Key goals for the decision management program:

  • Advanced Analytics
    Manage complexity, continual improvement, more advanced strategies into more applications, new data attributes and increased targeting precision
  • Business Agility
    Business control, user friendly test environment for non-technical users, less reliance on IT.

Discover has a pretty classic view of decision management – automating, improving and connecting decisions to enhance performance. The connection piece, something you don’t always see in the definition of decision management, is important for a company like Discover with lots of decision points.

Discover started using rule-based criteria for decision management with limited analytics. The next stage involved data mining and statistical analysis to come up with better rules. Now integrating predictive analytics with this to increase precision. BTW this is the classic sequence Neil and I outlined in the book. Next up for them is moving to customer level decisions and net present value optimization. Clearly this process never ends, with new technology and techniques getting added all the time.

Xun came on to talk about how they approached the project and what some of the steps were:

  1. Developed a joint decision management vision and action plan
    “To improve the speed, precision and consistency of customer risk decisions and to rapidly respond to changing customer data and business and/or economic conditions through the use of advanced decision management technology”.
  2. Collaborated to build and enable a world class team
    Initially a joint team but it had to trend towards a Discover-only team.

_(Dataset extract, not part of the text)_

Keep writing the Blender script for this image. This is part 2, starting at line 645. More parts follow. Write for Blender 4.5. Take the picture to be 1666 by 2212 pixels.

Took a resource plan, lots of knowledge transfer and mentoring.
  3. Design and implement decision management infrastructure
    Created an enterprise repository for rules and models and built a high performance architecture suitable for Discover’s volumes.
  4. Institutionalized best practices
    Developed and documented best practices and facilitated cross-departmental exchanges.
  5. Built solution based on Fair Isaac’s technology and Discover’s expertise
    First few solutions all contained the key elements – predictive analytics, business rules, adaptive control and data management/integration.

Dave wrapped up with some results. First application was in 2006 (Discover started partnering with Fair Isaac over this decision management platform some years ago and was one of the first to implement enterprise decision management or even talk about it) and use has exploded since then. Discover has developed a strong in house competency and now automate millions of customer decisions per day across the customer lifecycle. Tracking against their goals:

  • Leveraged Advanced Analytics
    10 new decision management applications (2 online, 8 batch) and more than 100 model scores introduced in these applications. Now doing customer analytics, not just account level, and can now pick rules/models/strategies as needed for each application.
  • Increased Business Agility
    600 TPS was the online SLA and has been exceeded comfortably and thousands of TPS in batch. Zero downtime and no transaction timeouts in online transactions. Can now tune and redeploy rules very rapidly

Mark listed the huge array of decisions, both batch and online, that Discover is now managing – very impressive. All these store the results of decisions in a data warehouse that itself feeds the analytics and so closes the loop.

Some lessons learned:

  • Data infrastructure really important
    Combined analytic and production data so not separate feeds.
  • Competing priorities become an issue when enterprise-wide
  • Simulation environment very important prior to production
  • Plan for ongoing architecture expansion
  • Properly trained resources are important
  • Senior management commitment needed

Discover is, in many ways, a poster child for enterprise decision management. Very impressive.